Sri Lanka on Saturday complained to two visiting envoys that some countries were channelling funds via international and local non-governmental organisations to destabilise democracy.

In separate meetings with Australian special envoy to Sri Lanka John McCarthy and Ambassador of Sudan Khidir Haroun Ahmed, Foreign Minister Rohitha Bogollagama conveyed the concern. Though he did not name any country, his remarks assume significance against the backdrop of a February 10 interview Defence Secretary Gotabaya Rajapaksa gave to the Singapore-based Straits Times where he had talked about the alleged coup plans of the former Army Chief, retired General Sarath Fonseka.

“We are 100 per cent convinced that western countries with vested interests were backing him. Even the U.S., and countries like Norway, spent lots of money on his campaign.

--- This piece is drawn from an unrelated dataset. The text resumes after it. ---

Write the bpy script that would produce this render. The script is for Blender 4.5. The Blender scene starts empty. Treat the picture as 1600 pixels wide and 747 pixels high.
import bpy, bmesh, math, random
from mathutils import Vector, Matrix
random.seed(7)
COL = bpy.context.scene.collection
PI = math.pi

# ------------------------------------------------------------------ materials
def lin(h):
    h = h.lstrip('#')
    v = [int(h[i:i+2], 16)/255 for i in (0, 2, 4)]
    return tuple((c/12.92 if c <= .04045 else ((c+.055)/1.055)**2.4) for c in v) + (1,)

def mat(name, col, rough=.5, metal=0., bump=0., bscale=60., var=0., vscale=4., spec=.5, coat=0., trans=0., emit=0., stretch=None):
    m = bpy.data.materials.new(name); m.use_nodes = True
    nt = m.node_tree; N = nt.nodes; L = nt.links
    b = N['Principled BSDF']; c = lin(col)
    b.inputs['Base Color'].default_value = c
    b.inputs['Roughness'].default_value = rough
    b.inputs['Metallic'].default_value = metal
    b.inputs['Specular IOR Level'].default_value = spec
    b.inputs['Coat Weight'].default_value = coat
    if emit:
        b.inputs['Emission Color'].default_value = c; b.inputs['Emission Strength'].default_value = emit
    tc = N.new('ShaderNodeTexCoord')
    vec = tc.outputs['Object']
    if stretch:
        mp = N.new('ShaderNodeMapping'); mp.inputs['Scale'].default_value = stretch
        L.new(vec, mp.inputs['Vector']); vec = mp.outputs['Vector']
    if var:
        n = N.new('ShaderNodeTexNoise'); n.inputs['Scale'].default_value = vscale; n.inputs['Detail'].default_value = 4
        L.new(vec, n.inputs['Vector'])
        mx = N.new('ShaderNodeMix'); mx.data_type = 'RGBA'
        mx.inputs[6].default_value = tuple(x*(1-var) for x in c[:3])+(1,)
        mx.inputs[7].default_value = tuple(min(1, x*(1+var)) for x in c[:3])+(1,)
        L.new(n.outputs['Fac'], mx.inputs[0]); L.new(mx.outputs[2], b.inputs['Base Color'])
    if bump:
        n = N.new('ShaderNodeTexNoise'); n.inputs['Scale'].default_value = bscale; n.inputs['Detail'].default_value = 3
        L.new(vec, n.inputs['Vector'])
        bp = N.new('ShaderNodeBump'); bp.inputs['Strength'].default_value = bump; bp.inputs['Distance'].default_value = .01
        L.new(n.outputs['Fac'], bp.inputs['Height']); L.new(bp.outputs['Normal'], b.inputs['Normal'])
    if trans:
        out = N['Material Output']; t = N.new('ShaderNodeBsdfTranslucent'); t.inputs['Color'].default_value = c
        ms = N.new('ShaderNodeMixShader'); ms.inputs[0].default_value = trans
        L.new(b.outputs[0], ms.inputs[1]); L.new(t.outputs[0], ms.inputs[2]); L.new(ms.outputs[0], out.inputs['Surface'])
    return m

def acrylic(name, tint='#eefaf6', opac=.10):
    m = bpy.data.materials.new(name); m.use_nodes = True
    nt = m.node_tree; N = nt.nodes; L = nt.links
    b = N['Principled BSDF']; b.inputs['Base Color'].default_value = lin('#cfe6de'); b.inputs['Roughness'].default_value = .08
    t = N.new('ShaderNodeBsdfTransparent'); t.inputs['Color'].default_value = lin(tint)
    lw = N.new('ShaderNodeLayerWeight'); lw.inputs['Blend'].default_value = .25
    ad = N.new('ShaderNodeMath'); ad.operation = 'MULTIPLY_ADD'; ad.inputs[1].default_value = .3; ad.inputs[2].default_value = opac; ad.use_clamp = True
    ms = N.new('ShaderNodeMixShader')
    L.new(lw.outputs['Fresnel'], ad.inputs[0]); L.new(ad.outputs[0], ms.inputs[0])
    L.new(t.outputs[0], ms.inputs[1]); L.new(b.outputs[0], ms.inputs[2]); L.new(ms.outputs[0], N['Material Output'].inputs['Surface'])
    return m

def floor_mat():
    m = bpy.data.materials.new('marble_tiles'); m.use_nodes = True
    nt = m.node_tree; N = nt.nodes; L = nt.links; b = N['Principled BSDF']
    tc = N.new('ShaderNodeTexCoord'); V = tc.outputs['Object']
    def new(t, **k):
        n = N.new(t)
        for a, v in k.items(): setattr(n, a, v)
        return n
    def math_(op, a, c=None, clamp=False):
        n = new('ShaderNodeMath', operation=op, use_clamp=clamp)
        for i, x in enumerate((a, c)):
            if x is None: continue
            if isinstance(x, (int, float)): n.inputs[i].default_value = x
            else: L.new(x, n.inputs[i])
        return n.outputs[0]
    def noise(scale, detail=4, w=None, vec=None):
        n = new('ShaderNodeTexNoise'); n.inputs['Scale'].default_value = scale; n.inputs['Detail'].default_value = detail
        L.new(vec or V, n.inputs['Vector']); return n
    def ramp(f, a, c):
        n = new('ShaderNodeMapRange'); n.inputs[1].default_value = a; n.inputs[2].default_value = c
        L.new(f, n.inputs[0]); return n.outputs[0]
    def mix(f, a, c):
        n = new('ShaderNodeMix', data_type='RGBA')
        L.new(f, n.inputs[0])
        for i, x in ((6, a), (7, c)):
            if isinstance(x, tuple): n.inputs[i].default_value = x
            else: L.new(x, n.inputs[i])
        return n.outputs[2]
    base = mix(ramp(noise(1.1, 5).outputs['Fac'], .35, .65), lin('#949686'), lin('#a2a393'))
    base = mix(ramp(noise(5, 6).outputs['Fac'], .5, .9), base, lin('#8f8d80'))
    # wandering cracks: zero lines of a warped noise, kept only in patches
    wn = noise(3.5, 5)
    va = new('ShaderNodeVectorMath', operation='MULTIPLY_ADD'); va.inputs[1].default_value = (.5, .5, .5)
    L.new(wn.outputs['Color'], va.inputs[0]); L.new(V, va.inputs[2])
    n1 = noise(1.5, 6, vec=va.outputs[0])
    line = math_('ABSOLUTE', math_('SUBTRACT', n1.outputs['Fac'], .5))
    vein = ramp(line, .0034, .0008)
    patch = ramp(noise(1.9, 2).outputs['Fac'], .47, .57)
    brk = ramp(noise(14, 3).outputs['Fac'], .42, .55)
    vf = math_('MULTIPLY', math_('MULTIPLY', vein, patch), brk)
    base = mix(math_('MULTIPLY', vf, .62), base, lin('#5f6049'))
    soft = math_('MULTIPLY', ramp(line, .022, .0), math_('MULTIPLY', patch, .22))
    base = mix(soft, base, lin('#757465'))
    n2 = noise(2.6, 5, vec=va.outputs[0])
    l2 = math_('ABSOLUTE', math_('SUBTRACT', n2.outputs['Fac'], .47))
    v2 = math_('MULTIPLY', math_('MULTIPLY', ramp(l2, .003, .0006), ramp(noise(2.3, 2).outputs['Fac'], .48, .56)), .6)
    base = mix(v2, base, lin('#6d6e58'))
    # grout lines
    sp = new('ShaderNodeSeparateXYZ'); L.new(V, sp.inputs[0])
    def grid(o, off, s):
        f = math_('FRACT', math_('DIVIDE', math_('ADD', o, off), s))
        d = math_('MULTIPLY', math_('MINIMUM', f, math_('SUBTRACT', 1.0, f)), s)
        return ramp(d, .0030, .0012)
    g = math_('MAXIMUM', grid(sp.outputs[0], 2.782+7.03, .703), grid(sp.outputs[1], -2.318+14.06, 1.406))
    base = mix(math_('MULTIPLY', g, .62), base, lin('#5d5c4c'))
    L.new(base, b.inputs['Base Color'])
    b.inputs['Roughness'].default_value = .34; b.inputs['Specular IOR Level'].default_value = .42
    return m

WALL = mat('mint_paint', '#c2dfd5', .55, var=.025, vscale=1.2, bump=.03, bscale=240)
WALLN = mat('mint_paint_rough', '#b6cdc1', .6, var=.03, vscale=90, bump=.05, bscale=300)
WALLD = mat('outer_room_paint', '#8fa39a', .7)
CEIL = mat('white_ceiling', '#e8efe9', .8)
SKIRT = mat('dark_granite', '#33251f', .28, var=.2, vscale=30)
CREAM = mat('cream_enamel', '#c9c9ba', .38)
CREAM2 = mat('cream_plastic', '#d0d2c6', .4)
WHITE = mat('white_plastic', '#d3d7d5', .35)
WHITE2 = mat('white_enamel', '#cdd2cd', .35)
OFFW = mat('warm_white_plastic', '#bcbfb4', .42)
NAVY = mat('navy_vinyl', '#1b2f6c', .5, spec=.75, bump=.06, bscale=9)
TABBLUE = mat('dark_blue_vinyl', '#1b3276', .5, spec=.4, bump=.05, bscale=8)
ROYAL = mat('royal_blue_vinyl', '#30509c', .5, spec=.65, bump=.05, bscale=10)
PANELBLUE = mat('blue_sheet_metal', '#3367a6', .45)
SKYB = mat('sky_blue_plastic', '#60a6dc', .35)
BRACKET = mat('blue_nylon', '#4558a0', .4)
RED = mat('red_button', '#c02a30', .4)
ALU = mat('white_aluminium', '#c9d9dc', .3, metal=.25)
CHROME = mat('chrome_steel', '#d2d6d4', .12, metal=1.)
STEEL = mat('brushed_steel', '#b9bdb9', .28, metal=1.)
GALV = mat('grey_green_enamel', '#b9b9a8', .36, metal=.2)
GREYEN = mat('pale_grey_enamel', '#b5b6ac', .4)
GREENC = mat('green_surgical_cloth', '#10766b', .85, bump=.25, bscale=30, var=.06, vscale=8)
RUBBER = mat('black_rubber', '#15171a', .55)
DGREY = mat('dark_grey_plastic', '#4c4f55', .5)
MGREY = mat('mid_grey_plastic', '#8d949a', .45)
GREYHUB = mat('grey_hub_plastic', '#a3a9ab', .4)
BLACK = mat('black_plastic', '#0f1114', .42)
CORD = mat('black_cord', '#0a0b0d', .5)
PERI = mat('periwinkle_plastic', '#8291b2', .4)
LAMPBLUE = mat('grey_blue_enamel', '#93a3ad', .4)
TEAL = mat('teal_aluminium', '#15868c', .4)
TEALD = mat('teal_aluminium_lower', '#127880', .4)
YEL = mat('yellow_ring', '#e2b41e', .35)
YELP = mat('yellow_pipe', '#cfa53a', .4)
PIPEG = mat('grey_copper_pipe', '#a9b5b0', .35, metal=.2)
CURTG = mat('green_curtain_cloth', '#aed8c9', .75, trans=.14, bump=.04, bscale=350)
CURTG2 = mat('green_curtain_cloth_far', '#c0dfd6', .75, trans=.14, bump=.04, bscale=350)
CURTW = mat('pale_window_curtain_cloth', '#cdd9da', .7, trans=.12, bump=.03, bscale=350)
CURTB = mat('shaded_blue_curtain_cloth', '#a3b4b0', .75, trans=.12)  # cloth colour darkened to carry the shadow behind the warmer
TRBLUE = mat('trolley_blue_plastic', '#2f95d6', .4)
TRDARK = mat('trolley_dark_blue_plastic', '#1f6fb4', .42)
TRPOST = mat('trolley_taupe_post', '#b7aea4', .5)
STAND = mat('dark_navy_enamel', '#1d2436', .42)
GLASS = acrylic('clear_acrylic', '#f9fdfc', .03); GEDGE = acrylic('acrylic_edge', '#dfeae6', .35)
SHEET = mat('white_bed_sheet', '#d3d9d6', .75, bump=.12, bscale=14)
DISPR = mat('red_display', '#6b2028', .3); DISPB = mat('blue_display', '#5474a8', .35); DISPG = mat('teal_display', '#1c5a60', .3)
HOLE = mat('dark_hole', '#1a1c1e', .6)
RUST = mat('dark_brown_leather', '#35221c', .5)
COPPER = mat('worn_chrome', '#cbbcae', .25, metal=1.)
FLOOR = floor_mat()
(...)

“I have proof of the Norwegian government paying journalists to write against the government. They have vested interests and used to support the Tamil Tigers in various ways. They also supported Fonseka to try [to] oust the President,” he had told the paper.

The missions of the U.S. and Norway here had refuted the charges.

On Friday, a Foreign Ministry statement said the matter figured when U.S. Ambassador Patricia Butenis met Mr. Bogollagama. It quoted him as telling the American envoy that Colombo did not give any credence to the “palpable misinformation” concerning alleged moves involving the U.S., aimed at undermining the leadership of President Rajapaksa.

The Foreign Ministry said the Minister explained the envoys the political developments and said by accepting the resignation of General Sarath Fonseka, the President has removed barriers for the General to enter politics.

Meanwhile, in a setback to the main opposition party the United National Party (UNP) led by the former Prime Minister, Ranil Wickremesinghe, Speaker in the dissolved Parliament and a senior UNP member W.J.M Lokubandara joined the ruling Sri Lanka Freedom Party (SLFP).